Task goal
Emit the exact text of every line from the line with "filler(t, (-.038 if" to the line with "z1 = (.76 + .10", both ends included. No other output is expected.

Data provided

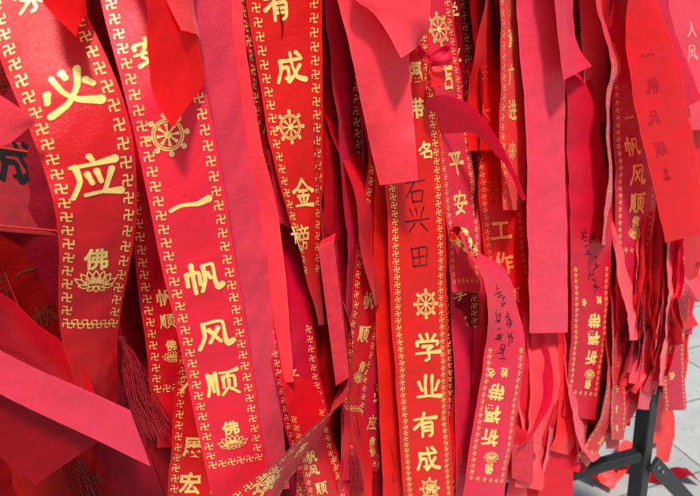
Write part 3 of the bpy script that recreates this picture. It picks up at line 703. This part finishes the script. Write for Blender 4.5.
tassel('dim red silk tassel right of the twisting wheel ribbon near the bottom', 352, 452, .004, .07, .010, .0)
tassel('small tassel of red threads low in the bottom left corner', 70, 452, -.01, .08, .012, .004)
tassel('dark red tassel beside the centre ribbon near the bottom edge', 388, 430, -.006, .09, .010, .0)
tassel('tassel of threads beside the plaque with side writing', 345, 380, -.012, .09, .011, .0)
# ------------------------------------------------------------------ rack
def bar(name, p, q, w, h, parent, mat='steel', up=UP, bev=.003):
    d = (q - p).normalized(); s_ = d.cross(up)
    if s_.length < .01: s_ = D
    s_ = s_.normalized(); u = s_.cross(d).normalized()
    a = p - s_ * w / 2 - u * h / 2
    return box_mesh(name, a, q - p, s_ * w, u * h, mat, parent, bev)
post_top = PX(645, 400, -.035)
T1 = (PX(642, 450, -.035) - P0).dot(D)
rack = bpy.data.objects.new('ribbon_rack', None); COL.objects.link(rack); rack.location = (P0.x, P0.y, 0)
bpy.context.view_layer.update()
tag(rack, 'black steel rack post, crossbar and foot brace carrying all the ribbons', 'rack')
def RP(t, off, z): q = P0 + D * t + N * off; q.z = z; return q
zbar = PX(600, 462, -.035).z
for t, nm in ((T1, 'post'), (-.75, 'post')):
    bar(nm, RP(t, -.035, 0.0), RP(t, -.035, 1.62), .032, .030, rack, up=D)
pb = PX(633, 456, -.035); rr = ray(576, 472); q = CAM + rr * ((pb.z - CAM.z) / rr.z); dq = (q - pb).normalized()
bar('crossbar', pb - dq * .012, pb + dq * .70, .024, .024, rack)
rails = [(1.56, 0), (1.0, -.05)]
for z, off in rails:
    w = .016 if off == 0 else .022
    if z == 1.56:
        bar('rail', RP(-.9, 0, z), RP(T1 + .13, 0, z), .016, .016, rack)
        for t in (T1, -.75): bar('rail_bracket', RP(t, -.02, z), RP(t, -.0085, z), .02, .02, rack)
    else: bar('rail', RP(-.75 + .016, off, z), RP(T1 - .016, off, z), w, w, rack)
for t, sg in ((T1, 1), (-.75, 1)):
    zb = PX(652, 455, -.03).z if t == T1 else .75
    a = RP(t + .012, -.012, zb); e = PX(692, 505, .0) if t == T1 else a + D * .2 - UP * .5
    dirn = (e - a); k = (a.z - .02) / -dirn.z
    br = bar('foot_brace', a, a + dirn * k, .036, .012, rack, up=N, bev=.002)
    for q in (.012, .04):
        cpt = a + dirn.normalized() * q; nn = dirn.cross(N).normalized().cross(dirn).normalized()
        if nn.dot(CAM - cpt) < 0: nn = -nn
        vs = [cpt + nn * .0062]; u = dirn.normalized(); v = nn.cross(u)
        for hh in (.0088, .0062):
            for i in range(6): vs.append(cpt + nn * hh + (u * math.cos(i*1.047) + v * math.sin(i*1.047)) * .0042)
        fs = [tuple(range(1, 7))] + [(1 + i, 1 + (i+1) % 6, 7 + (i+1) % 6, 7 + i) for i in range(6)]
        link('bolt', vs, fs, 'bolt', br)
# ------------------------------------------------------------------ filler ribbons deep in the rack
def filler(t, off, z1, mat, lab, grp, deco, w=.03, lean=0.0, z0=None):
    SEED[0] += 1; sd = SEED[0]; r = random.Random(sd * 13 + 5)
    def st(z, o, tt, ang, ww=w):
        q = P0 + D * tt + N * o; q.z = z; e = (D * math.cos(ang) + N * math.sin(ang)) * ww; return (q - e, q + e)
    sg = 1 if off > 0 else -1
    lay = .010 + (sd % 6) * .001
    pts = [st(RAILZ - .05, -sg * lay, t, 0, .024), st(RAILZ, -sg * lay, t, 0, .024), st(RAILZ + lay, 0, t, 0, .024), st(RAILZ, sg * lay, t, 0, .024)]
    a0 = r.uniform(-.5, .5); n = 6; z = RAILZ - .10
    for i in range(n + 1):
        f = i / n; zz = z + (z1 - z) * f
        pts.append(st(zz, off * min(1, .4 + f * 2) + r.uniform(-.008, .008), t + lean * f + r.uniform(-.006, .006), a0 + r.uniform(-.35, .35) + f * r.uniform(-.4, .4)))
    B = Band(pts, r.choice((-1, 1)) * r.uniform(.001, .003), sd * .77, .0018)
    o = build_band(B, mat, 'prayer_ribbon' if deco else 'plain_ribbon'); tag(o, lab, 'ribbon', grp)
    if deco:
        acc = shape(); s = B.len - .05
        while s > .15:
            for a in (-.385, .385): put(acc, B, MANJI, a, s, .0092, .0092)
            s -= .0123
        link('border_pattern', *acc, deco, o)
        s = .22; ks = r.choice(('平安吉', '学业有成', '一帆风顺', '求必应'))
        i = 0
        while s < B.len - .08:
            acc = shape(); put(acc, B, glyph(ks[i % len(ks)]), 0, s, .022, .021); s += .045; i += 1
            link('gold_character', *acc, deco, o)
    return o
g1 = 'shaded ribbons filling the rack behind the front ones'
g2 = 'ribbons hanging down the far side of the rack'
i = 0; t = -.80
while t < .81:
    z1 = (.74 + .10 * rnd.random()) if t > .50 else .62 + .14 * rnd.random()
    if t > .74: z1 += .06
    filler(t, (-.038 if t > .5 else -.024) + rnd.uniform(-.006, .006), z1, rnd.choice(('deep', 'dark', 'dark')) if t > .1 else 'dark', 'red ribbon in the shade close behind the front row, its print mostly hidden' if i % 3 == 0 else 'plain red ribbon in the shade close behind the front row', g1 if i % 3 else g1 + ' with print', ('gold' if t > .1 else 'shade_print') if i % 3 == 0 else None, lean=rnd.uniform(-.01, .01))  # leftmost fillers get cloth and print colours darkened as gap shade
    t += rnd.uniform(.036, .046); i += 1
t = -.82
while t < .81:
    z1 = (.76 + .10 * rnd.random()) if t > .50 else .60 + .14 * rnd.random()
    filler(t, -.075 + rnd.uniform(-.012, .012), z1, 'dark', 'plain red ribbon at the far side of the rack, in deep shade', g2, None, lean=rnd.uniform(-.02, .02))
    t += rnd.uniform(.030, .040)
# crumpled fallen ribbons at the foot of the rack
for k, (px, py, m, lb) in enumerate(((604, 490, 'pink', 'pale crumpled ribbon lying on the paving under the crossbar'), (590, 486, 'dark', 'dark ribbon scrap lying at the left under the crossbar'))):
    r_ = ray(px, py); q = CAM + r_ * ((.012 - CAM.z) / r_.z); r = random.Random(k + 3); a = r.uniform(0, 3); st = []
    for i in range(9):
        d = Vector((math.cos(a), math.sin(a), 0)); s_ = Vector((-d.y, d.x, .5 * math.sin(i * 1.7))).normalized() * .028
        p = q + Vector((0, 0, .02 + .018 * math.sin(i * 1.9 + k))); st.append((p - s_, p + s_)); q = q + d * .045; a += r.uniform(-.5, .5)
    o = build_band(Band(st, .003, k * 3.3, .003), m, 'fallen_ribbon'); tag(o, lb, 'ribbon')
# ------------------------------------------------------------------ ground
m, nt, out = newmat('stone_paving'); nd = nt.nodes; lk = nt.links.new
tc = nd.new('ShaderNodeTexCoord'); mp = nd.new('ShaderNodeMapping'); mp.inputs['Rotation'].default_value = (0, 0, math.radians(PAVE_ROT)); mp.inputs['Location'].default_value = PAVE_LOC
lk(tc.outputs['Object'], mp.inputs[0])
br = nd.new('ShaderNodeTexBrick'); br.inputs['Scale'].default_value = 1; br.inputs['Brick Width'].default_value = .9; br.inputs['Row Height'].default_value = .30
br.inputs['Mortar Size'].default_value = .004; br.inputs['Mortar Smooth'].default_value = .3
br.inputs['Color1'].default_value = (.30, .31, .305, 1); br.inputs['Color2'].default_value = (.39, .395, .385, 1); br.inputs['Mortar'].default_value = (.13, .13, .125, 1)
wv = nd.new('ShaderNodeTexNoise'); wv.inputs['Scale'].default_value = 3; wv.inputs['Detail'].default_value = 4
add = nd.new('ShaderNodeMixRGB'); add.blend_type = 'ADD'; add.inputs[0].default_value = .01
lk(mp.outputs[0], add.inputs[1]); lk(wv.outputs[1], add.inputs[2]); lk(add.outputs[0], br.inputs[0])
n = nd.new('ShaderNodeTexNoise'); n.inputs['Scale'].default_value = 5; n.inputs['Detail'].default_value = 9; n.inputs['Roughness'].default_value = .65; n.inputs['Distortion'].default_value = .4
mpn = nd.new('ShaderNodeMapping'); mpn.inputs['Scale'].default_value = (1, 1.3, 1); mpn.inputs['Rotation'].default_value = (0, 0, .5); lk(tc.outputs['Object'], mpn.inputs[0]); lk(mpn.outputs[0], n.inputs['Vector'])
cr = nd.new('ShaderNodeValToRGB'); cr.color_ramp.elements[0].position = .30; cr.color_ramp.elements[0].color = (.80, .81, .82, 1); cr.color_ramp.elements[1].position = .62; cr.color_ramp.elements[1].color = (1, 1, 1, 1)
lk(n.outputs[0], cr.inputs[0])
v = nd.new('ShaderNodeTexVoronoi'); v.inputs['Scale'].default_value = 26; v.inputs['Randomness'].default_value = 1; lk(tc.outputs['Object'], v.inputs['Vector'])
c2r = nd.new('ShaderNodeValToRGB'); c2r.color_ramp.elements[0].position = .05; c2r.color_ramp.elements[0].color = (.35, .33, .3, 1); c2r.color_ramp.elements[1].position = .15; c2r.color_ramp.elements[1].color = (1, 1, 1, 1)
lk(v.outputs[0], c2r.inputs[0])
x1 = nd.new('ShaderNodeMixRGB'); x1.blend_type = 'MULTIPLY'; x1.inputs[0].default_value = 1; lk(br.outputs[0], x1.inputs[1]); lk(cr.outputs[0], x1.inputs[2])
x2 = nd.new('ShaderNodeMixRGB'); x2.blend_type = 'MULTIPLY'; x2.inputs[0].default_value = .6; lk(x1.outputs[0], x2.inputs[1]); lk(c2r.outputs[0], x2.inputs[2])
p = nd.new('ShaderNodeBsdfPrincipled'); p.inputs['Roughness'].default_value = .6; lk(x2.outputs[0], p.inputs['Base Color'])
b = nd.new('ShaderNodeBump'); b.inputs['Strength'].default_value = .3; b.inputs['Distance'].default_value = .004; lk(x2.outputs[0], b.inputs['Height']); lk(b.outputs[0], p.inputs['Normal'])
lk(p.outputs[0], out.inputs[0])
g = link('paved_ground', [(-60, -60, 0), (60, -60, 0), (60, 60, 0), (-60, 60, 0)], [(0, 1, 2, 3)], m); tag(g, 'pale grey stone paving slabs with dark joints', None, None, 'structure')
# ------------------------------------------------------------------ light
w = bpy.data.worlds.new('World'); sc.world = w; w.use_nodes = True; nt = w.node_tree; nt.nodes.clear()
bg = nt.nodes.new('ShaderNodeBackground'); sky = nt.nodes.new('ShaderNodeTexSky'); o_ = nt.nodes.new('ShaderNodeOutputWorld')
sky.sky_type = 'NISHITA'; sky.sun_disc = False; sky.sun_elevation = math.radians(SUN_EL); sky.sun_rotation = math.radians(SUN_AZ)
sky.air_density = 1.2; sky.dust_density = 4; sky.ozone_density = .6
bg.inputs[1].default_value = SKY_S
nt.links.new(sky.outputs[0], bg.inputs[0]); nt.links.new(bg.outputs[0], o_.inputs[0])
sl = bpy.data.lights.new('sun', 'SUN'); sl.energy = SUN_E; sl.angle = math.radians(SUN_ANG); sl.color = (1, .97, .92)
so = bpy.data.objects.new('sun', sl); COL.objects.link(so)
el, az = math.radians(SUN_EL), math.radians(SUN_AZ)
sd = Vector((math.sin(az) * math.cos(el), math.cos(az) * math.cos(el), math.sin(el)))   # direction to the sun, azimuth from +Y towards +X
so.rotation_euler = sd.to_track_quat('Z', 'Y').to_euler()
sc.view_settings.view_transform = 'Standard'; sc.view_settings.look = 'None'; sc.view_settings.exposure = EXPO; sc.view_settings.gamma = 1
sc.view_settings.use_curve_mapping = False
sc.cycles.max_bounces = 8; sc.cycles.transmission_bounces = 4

Task solution
    filler(t, (-.038 if t > .5 else -.024) + rnd.uniform(-.006, .006), z1, rnd.choice(('deep', 'dark', 'dark')) if t > .1 else 'dark', 'red ribbon in the shade close behind the front row, its print mostly hidden' if i % 3 == 0 else 'plain red ribbon in the shade close behind the front row', g1 if i % 3 else g1 + ' with print', ('gold' if t > .1 else 'shade_print') if i % 3 == 0 else None, lean=rnd.uniform(-.01, .01))  # leftmost fillers get cloth and print colours darkened as gap shade
    t += rnd.uniform(.036, .046); i += 1
t = -.82
while t < .81:
    z1 = (.76 + .10 * rnd.random()) if t > .50 else .60 + .14 * rnd.random()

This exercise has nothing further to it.